C’est depuis la fin novembre 2003 que l’hypothèse d’une attaque terroriste durant l’élection présidentielle, avec effet direct sur cette élection ou sur la situation institutionnelle de l’Amérique, est régulièrement évoquée. (Voir le 4 janvier 2004, ou le 17 mars 2004, entre autres dates.) Pour Le Monde, elle ne devient “officielle”, c’est-à-dire digne d’être imprimée et accompagnée d’un commentaire circonstancié que le 4 août 2004, après que la chose soit devenue assourdissante, jusque dans les rangs des démocrates eux-mêmes, qui finissent par reconnaître qu’il se passe quelque chose.

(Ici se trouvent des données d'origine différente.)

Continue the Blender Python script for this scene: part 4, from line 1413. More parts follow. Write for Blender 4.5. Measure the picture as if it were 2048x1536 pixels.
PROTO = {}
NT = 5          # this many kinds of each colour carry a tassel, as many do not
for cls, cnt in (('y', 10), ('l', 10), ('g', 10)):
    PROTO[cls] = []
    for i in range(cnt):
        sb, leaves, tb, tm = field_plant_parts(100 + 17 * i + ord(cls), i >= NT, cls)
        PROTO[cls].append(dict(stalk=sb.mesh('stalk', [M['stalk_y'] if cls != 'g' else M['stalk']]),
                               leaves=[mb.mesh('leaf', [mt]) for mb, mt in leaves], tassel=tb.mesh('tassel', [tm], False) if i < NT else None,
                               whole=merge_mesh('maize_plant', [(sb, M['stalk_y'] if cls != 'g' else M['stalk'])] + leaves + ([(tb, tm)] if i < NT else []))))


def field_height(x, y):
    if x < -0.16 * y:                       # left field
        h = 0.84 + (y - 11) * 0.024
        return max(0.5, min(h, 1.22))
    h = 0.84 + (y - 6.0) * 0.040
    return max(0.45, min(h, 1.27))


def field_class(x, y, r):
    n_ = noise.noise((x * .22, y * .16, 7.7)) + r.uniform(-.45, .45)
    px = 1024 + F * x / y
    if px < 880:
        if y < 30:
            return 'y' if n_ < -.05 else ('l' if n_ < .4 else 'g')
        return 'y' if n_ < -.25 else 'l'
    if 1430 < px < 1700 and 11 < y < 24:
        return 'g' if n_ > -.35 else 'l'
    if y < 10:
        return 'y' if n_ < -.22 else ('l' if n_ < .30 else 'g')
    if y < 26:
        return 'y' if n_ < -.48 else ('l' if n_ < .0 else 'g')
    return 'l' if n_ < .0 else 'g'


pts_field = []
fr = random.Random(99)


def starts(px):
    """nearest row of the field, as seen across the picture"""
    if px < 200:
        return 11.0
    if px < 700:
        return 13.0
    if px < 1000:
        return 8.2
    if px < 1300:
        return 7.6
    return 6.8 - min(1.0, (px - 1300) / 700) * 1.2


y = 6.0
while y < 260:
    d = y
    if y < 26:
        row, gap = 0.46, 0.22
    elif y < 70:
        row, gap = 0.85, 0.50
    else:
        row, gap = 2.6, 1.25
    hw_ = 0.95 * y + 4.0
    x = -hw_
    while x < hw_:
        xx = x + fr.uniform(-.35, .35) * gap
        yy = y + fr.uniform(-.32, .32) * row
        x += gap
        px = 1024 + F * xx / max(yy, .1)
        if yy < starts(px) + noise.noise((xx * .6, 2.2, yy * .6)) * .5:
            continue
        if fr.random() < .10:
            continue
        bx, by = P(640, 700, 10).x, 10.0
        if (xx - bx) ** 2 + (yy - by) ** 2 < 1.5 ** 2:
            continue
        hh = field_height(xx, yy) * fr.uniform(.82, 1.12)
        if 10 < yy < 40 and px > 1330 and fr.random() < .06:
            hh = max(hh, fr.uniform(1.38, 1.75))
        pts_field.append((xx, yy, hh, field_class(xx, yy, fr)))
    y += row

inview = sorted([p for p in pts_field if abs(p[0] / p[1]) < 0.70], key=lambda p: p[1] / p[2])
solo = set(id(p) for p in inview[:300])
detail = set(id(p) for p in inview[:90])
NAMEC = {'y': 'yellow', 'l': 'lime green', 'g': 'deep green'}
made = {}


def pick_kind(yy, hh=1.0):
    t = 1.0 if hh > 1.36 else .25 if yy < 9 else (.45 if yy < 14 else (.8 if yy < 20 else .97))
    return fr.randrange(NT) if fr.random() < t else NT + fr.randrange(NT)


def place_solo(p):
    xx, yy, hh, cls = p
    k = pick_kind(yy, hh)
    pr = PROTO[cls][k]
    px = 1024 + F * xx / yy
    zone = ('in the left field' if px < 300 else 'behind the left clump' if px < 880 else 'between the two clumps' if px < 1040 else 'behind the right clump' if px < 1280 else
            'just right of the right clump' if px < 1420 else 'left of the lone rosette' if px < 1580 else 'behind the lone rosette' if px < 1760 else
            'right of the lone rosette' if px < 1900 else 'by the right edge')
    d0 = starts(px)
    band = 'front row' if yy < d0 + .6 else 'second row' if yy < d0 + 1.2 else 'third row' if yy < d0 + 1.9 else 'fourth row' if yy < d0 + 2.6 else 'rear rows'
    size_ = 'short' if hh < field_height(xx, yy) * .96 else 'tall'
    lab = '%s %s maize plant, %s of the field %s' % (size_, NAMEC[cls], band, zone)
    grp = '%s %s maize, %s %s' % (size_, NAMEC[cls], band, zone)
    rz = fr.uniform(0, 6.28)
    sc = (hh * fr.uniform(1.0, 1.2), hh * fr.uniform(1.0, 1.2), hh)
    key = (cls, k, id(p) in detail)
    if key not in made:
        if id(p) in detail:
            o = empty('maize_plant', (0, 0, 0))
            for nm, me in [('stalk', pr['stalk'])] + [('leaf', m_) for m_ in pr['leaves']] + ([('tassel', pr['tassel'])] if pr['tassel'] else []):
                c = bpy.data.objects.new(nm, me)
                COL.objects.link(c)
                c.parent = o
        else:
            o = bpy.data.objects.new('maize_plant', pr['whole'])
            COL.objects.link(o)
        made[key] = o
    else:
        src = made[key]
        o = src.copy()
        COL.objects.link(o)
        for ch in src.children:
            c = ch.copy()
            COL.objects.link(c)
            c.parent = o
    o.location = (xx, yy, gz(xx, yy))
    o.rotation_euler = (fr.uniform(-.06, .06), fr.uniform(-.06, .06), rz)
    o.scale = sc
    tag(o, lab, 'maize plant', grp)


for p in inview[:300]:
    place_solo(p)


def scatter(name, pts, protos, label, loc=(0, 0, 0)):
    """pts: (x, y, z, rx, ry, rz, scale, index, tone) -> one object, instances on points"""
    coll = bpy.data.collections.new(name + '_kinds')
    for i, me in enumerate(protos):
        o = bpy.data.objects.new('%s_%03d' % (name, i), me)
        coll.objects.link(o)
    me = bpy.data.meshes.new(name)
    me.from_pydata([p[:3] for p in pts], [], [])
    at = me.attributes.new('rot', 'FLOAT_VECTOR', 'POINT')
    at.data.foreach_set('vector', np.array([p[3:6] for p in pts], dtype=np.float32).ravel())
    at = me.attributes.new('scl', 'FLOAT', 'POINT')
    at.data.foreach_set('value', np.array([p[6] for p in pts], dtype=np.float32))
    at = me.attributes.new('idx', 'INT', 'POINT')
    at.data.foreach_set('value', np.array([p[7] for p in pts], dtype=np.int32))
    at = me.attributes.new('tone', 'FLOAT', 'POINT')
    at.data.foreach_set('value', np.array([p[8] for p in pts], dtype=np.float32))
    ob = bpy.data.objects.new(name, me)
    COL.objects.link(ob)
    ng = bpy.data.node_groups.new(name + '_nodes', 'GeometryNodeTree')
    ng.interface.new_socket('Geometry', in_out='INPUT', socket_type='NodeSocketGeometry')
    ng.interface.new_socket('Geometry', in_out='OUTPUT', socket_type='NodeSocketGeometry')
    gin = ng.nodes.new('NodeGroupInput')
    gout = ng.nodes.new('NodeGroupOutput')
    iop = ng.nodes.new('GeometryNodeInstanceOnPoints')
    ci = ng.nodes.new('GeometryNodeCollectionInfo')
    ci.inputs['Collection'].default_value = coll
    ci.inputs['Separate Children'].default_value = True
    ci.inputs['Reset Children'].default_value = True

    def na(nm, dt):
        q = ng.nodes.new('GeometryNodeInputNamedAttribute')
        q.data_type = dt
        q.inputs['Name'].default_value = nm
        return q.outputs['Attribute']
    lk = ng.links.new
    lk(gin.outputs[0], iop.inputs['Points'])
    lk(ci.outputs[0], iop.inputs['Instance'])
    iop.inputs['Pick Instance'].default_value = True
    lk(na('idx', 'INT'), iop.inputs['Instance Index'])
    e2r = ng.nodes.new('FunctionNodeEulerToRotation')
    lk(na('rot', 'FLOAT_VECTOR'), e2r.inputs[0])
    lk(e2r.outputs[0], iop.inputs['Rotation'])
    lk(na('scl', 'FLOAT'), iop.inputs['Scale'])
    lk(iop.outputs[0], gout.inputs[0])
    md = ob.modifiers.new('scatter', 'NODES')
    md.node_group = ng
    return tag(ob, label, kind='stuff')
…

On a ainsi mis en évidence le lien le plus fort qui unit les élites trans-occidentales, et particulièrement transatlantiques, et particulièrement les élites parisiennes et américanistes, qui est le lien d’un conformisme extraordinaire, un conformisme de fer, fondé sur le respect absolu du pouvoir constitué, de ce qui représente la force. Ces élites sont totalement incapables de suivre un jugement indépendant, lequel eût été de s’aviser de l’interview d’un homme de l’importance du général Franks annonçant, en novembre 2003, la possibilité d’une attaque et les suites manipulatrices qui pourraient en être tirées au niveau institutionnel.
Le phénomène de l’ère postmoderne le plus intéressant, le plus remarquable, est cet alignement inconditionnel des élites s’intitulant elles-mêmes “libérales” sur un pouvoir militariste, autoritaire, primaire et xénophobe. Mais on pourra nous répondre que Le Monde a enfin vu la lumière et la communique à ses lecteurs, — une lumière venue de John Kerry. Cela situe dans tous les cas le niveau d’information des journaux qualifiés de “journaux de référence” dans nos démocraties occidentales.